• _PROBLEM DESCRIPTION_
Your output is the lines from the first one to the one containing "1.3, 0.08), SP)", repeated exactly, with images left out.

+ + + +

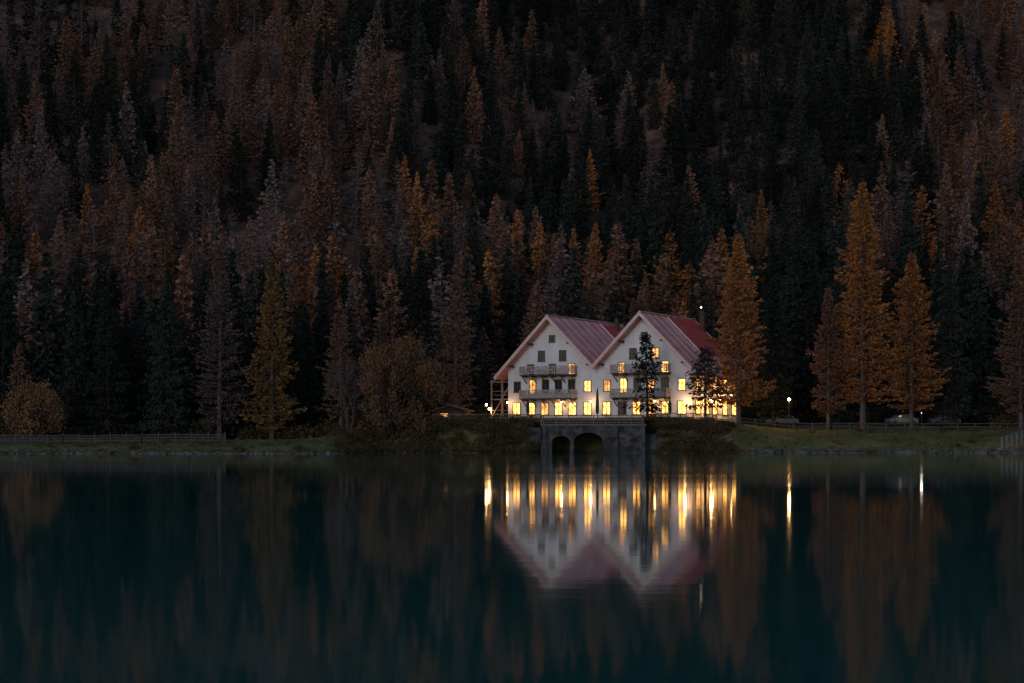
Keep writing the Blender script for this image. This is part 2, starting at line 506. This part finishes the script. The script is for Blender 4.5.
def tree(name, x, y, mbt, mats, rz=0.0, zoff=-0.2):
    o = bpy.data.objects.new(name, mbt.mesh(name, mats, True))
    o.location = (x, y, height(x,y)+zoff); o.rotation_euler = (0,0,rz)
    link(o); return o
SP=[m_bark,f_spruce]; OR=[m_barkg,f_orange]; BR=[m_barkg,f_brown]; MV=[m_barkg,f_mauve]
tree('spruce_tree', 16.3, 205.0, conifer(1, 11.6, 2.4, 'spruce', 0.7, 0.22, power=0.5), SP)
tree('pine_tree', 23.4, 206.0, conifer(2, 9.2, 3.5, 'spruce', 0.9, 0.24, power=0.55), SP)
tree('larch_tree', 27.6, 207.0, conifer(3, 23.0, 4.7, 'larch', 1.8, 0.12, power=0.72), OR)
tree('larch_tree', 44.6, 216.0, conifer(4, 32.0, 5.6, 'larch', 1.7, 0.13, power=0.75), OR)
tree('larch_tree', 50.3, 214.0, conifer(5, 22.5, 4.8, 'larch', 1.6, 0.13, power=0.7), OR)
tree('larch_tree', 39.7, 213.5, conifer(6, 18.0, 3.4, 'larch', 1.5, 0.14, power=0.75), BR)
tree('spruce_tree', 56.0, 217.0, conifer(7, 22.0, 4.2, 'spruce', 1.4, 0.10), SP)
tree('larch_tree', 62.5, 209.0, conifer(8, 22.5, 4.4, 'larch', 1.4, 0.12, power=0.8), BR)
tree('spruce_tree', 34.0, 221.0, conifer(9, 20.0, 4.2, 'spruce', 1.4, 0.10), SP)
tree('larch_tree', -29.2, 207.0, conifer(10, 22.5, 4.5, 'larch', 1.5, 0.08, power=0.8), [m_barkg, f_golden])
tree('larch_tree', -35.5, 206.5, conifer(11, 24.0, 4.7, 'larch', 1.0, 0.10, power=0.8), MV)
tree('spruce_tree', -41.5, 205.0, conifer(12, 20.0, 4.2, 'spruce', 1.3, 0.06), SP)
tree('spruce_tree', -49.0, 206.0, conifer(13, 18.5, 4.0, 'spruce', 1.3, 0.06), SP)
tree('larch_tree', -21.0, 208.5, conifer(14, 17.0, 3.4, 'larch', 0.8, 0.15), BR)
tree('larch_tree', -7.5, 226.0, conifer(15, 22.0, 4.2, 'larch', 0.9, 0.12), BR)
tree('spruce_tree', -12.0, 224.0, conifer(16, 23.0, 4.2, 'spruce', 1.3, 0.08), SP)

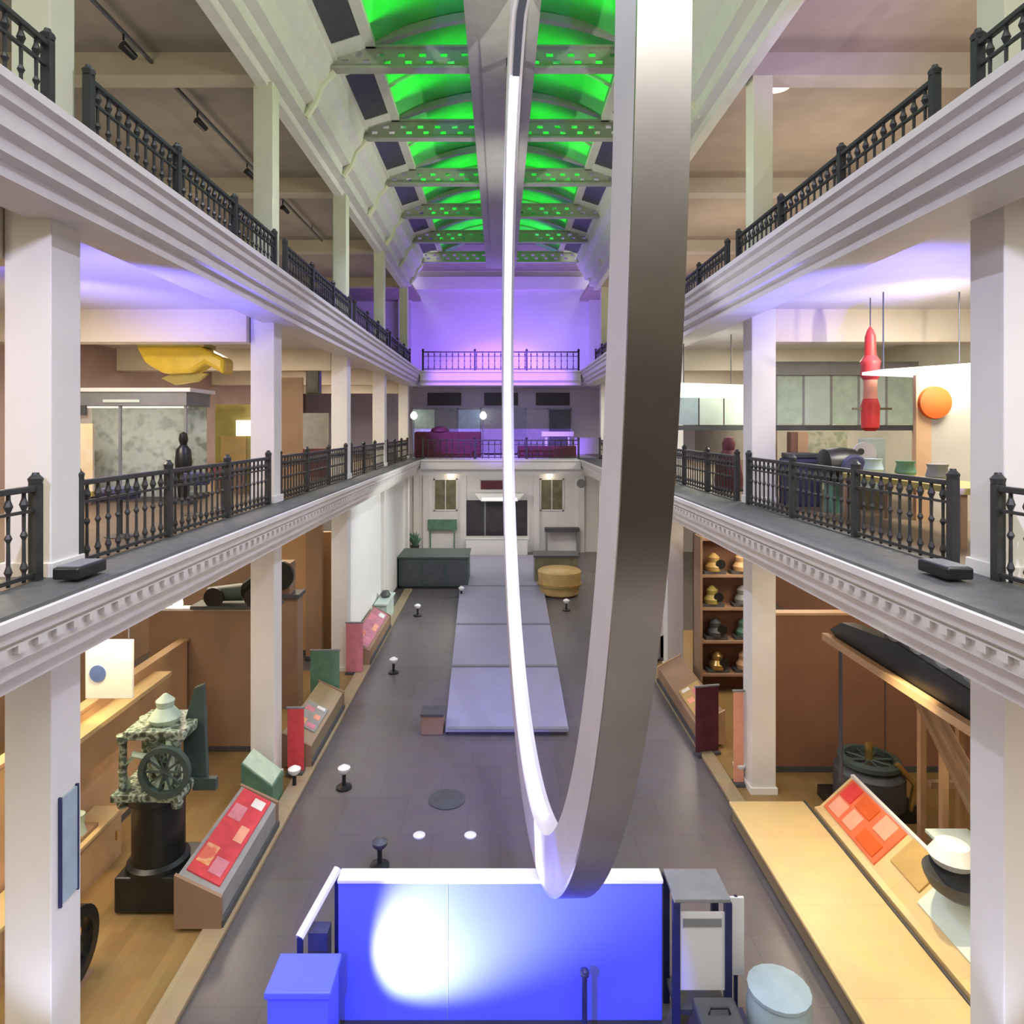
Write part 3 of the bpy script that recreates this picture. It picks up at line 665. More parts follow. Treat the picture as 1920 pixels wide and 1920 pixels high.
# white canopy on posts
cp = thing('timber_frame', 'timber frame with a white boat-shaped top beside the nearest right column', 'exhibit', (7.28, 11.0, .03))
B().prism([(-.62, 3.05), (-.5, 2.85), (-.2, 2.62), (.5, 2.6), (.75, 2.9), (.75, 3.12), (-.2, 3.15)], 'Y', -.35, .35).build('canopy', 'whiteg', cp, bevel=.03)
B().bb(.3, .72, -.36, .36, 2.3, 2.6).build('dark_head', 'maroon', cp)
for x, y in ((-.15, -.28), (.5, -.28), (-.15, .28), (.5, .28)): B().bb(x-.05, x+.05, y-.05, y+.05, 0, 2.62).build('post', 'tan', cp)
B().bb(-.2, .55, -.05, .05, 1.35, 1.45).build('cross_bar', 'brown2', cp)
# between second and third right columns
cb = thing('tall_cabinet', 'tall brown cabinet with goods, between the second and third right columns', 'cabinet', (6.35, 18.6, .03))
B().bb(-.9, .9, .19, .25, 0, 4.3).build('back', 'brown', cb)
for x in (-.9, .86): B().bb(x, x+.06, -.45, .25, 0, 4.3).build('side', 'brown2', cb)
for z in (.5, 1.4, 2.3, 3.2, 4.2): B().bb(-.88, .88, -.42, .2, z, z+.06).build('shelf', 'brown2', cb)
mods = ['gold', 'tan', 'olive_yellow', 'slate', 'charcoal', 'green_mid', 'brass', 'tan']
for i, (x, z) in enumerate(((-.45, 3.26), (.3, 3.26), (-.5, 2.36), (.35, 2.36), (-.4, 1.46), (.4, 1.46), (-.35, .56), (.4, .56))):
    col_ = ['gold squat', 'tan squat', 'olive', 'slate grey', 'charcoal', 'green', 'brass-coloured', 'tan lower'][i]
    sd = 'left' if i % 2 == 0 else 'right'; lv = ['top', 'second', 'third', 'lowest'][i//2]
    o = thing('model_machine', f'{col_} model machine at the {sd} of the {lv} cabinet shelf', 'model', (6.35+x, 18.44, .032+z))
    B().bb(-.3, .3, -.15, .15, 0, .08).build('base', 'charcoal', o)
    B().lathe([(.2, .08), (.22, .2), (.14, .32), (.16, .45), (.04, .56)], n=14).build('body', mods[i], o, smooth=True)
    B().lathe([(.06, -.2), (.13, -.2), (.13, -.16), (.06, -.16)], (.14, 0, .28), 14, 'Y').build('wheel', 'black', o)
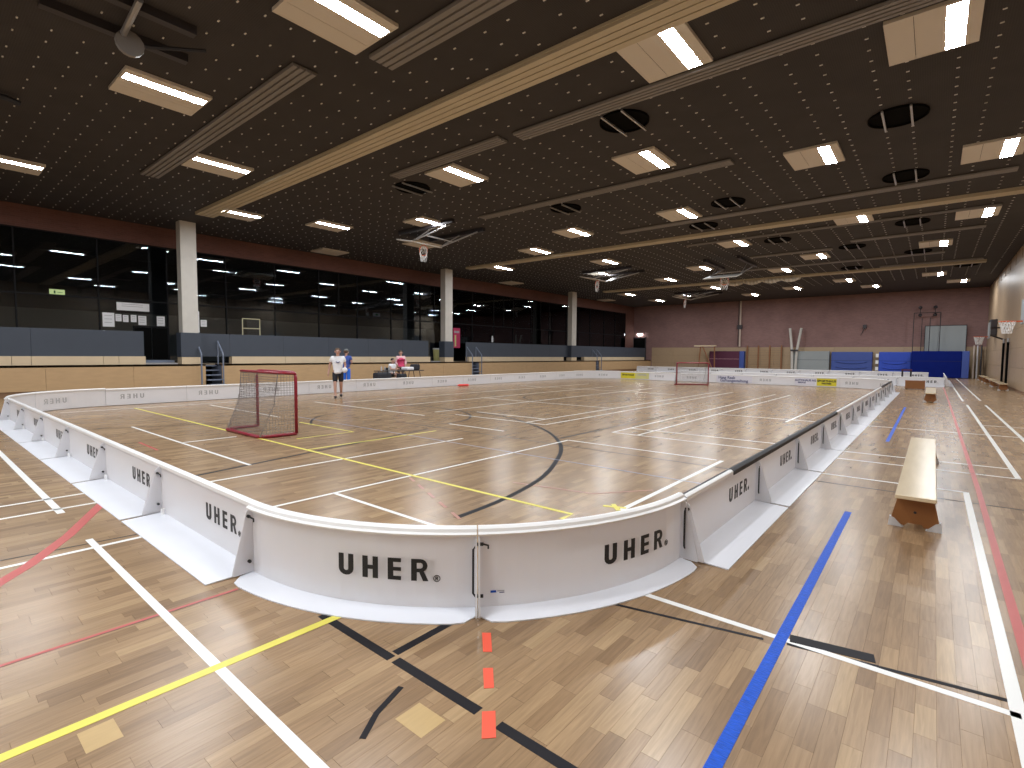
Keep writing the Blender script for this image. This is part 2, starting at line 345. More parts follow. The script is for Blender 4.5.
# ---- court lines: thin paint or tape strips lying on the floor
def strip(name, pts, wd, m, z=0.0012, label=None):
    pts = [Vector((p[0], p[1])) for p in pts]; L_, R_ = [], []
    for i, p in enumerate(pts):
        d = (pts[min(i + 1, len(pts) - 1)] - pts[max(i - 1, 0)]).normalized(); n = Vector((-d.y, d.x)) * wd / 2
        L_.append(p + n); R_.append(p - n)
    N = len(pts); vs_ = [(q.x, q.y, z) for q in L_ + R_] + [(q.x, q.y, 0.0) for q in L_ + R_]
    fs = [(i, i + 1, N + i + 1, N + i) for i in range(N - 1)] + [(i, i + 1, 2 * N + i + 1, 2 * N + i) for i in range(N - 1)] + [(N + i, N + i + 1, 3 * N + i + 1, 3 * N + i) for i in range(N - 1)]
    fs += [(0, N, 3 * N, 2 * N), (N - 1, 2 * N - 1, 4 * N - 1, 3 * N - 1)]
    return tag(B().add(vs_, fs, m).build(name, floor), label)
def arc(cx, cy, r, a0, a1, n=40): return [(cx + r * math.cos(math.radians(a0 + (a1 - a0) * i / n)), cy + r * math.sin(math.radians(a0 + (a1 - a0) * i / n))) for i in range(n + 1)]
W = lambda *p, w_=0.045, z=0.0012: strip('white_line', p, w_, M['lw'], z)
K = lambda *p, w_=0.05, z=0.0009: strip('black_line', p, w_, M['lk'], z)
# outside the rink, near
strip('blue_tape', [(-0.575, 0.6), (-0.60, 6.06)], 0.058, M['btape'], 0.0022, 'blue crinkled tape strip on the floor')
strip('blue_tape', [(-0.60, 11.65), (-0.63, 20.1)], 0.055, M['btape'], 0.0022, 'far blue tape strip beside the rink')
W((0.352, 0.5), (0.352, 7.87), w_=0.055); W((-1.9, 3.065), (0.36, 3.065)); W((-1.6, 7.86), (0.36, 7.86)); W((-1.6, 9.2), (0.93, 9.2)); W((-1.6, 9.95), (0.93, 9.95)); W((-1.6, 14.05), (3.0, 14.05))
W((0.91, 9.2), (0.91, 22.6), w_=0.06); W((0.87, 24.4), (0.85, 40.8), w_=0.06); W((1.39, 9.95), (1.38, 22.9), w_=0.06); W((1.37, 25.2), (1.35, 51), w_=0.06); W((0.91, 16), (3.0, 16), w_=0.04)
strip('red_line', [(0.44, 0.5), (0.44, 3.8), (0.45, 5.5), (0.47, 8), (0.47, 24), (0.45, 36)], 0.05, M['lr'])
K((-1.55, 2.8), (-0.66, 2.995), w_=0.025); K((-0.55, 3.03), (0.16, 3.15), (0.9, 3.25), w_=0.03); K((-1.5, 7.33), (1.6, 7.33), w_=0.03); K((-1.5, 10.95), (0.2, 10.95), w_=0.02)
strip('black_tape', [(-0.55, 3.1), (-0.17, 3.17)], 0.085, M['lk'], 0.002, 'short wide black tape piece beside the blue tape')
strip('yellow_line', [(-2.705, -0.4), (-2.66, 1.62)], 0.055, M['ly'], 0.0018)
strip('red_line', [(-3.51, -0.3), (-3.48, 1.38)], 0.026, M['lr']); strip('brown_line', [(-3.49, 0.2), (-3.465, 1.4)], 0.012, M['lkf'], 0.001)
W((-5.35, 0.965), (-0.9, 0.955), w_=0.048, z=0.0015); W((-13, 0.96), (-6.42, 0.96), w_=0.06)
strip('red_line', [(-3.6, -0.2), (-4.3, 0.1), (-4.76, 0.37), (-5.02, 0.56), (-5.6, 0.88), (-6.52, 1.29)], 0.085, M['lr'], 0.0017)
W((-7.15, -0.5), (-7.14, 1.3)); W((-6.61, -0.5), (-6.61, 1.3)); W((-5.11, -0.5), (-5.09, 1.3)); K((-5.4, -0.5), (-5.19, 1.3), w_=0.02)
K((-2.75, 1.56), (-2.08, 1.56), w_=0.052); K((-2.05, 1.565), (-1.47, 1.565), w_=0.055); K((-1.35, 1.56), (-0.5, 1.56), w_=0.05); K((-2.1, 1.6), (-2.1, 2.1), w_=0.05)
strip('black_tape', [(-1.86, 1.45), (-1.80, 1.27), (-1.72, 1.145)], 0.028, M['lk'], 0.0015, 'small crooked scrap of black tape')
for q in (((-1.887, 2.035), (-1.849, 2.067), (-1.722, 1.935), (-1.758, 1.904)), ((-1.663, 1.801), (-1.627, 1.836), (-1.522, 1.725), (-1.555, 1.692)), ((-1.456, 1.572), (-1.415, 1.614), (-1.309, 1.498), (-1.35, 1.456))):
    tag(B().hexa([(x, y, 0) for x, y in q] + [(x, y, 0.002) for x, y in q], M['lor']).build('orange_tape', floor), 'orange tape dash on the floor')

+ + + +

• _SOLUTION TO THIS EXERCISE_
Keep writing the Blender script for this image. This is part 2, starting at line 506. This part finishes the script. The script is for Blender 4.5.
def tree(name, x, y, mbt, mats, rz=0.0, zoff=-0.2):
    o = bpy.data.objects.new(name, mbt.mesh(name, mats, True))
    o.location = (x, y, height(x,y)+zoff); o.rotation_euler = (0,0,rz)
    link(o); return o
SP=[m_bark,f_spruce]; OR=[m_barkg,f_orange]; BR=[m_barkg,f_brown]; MV=[m_barkg,f_mauve]
tree('spruce_tree', 16.3, 205.0, conifer(1, 11.6, 2.4, 'spruce', 0.7, 0.22, power=0.5), SP)
tree('pine_tree', 23.4, 206.0, conifer(2, 9.2, 3.5, 'spruce', 0.9, 0.24, power=0.55), SP)
tree('larch_tree', 27.6, 207.0, conifer(3, 23.0, 4.7, 'larch', 1.8, 0.12, power=0.72), OR)
tree('larch_tree', 44.6, 216.0, conifer(4, 32.0, 5.6, 'larch', 1.7, 0.13, power=0.75), OR)
tree('larch_tree', 50.3, 214.0, conifer(5, 22.5, 4.8, 'larch', 1.6, 0.13, power=0.7), OR)
tree('larch_tree', 39.7, 213.5, conifer(6, 18.0, 3.4, 'larch', 1.5, 0.14, power=0.75), BR)
tree('spruce_tree', 56.0, 217.0, conifer(7, 22.0, 4.2, 'spruce', 1.4, 0.10), SP)
tree('larch_tree', 62.5, 209.0, conifer(8, 22.5, 4.4, 'larch', 1.4, 0.12, power=0.8), BR)
tree('spruce_tree', 34.0, 221.0, conifer(9, 20.0, 4.2, 'spruce', 1.4, 0.10), SP)
tree('larch_tree', -29.2, 207.0, conifer(10, 22.5, 4.5, 'larch', 1.5, 0.08, power=0.8), [m_barkg, f_golden])
tree('larch_tree', -35.5, 206.5, conifer(11, 24.0, 4.7, 'larch', 1.0, 0.10, power=0.8), MV)
tree('spruce_tree', -41.5, 205.0, conifer(12, 20.0, 4.2, 'spruce', 1.3, 0.06), SP)
tree('spruce_tree', -49.0, 206.0, conifer(13, 18.5, 4.0, 'spruce', 1.3, 0.06), SP)
tree('larch_tree', -21.0, 208.5, conifer(14, 17.0, 3.4, 'larch', 0.8, 0.15), BR)
tree('larch_tree', -7.5, 226.0, conifer(15, 22.0, 4.2, 'larch', 0.9, 0.12), BR)
tree('spruce_tree', -12.0, 224.0, conifer(16, 23.0, 4.2, 'spruce', 1.3, 0.08), SP)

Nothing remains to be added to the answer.